Was die Caritas als Konzept präsentiere, seien wohl eher vage Vorstellungen und Überlegungen, sagte CDU-Sprecher Dirk Teichmann. Er sei schon sehr erstaunt und höre zum ersten Mal, dass hier möglicherweise eine weitere Flüchtlingsunterkunft entstehen solle. FDP-Sprecherin Gabriele Heise bezeichnete es als „unsäglich, dass ein privater Familienbetrieb einem Sozialunternehmen weichen muss und dadurch Arbeitsplätze vernichtet werden“. Sie fürchtet, dass der bereits eingetretene Trading-Down-Effekt und die Abwärtsspirale im oberen Teil der Stuttgarter Straße verstärkt werden. Zudem hält sie das Belegungskonzept der Caritas für verfehlt: Es sei der falsche Ansatz, wenn minderjährige Flüchtlinge, psychisch Kranke und Wohnsitzlose unter einem Dach betreut würden. „Wie soll das funktionieren?“, fragt sich Heise. Auch Reiner Götz (Grüne) bedauerte, dass der Hotelbetrieb den aktuellen Plänen weichen solle. Ob es Möglichkeiten gebe, die Entscheidung rückgängig zu machen, wollte Roland Saur (SÖS/Die Linke) von den Caritas-Vertretern wissen. „Wir müssen das nehmen, was es gibt“, sagte Grau und verneinte.

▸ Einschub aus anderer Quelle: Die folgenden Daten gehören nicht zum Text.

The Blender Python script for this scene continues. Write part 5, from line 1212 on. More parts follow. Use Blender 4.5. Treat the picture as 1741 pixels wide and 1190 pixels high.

Klaus Obert zeigte Verständnis für die Kritik, anderseits fühle er sich verpflichtet, dem betroffenen Personenkreis trotz der komplizierten Situation Wohnraum zu besorgen. Die Mehrheit der Bezirksbeiräte votierte am Ende bei sieben Gegenstimmen und sechs Enthaltungen gegen das Nutzungskonzept der Caritas.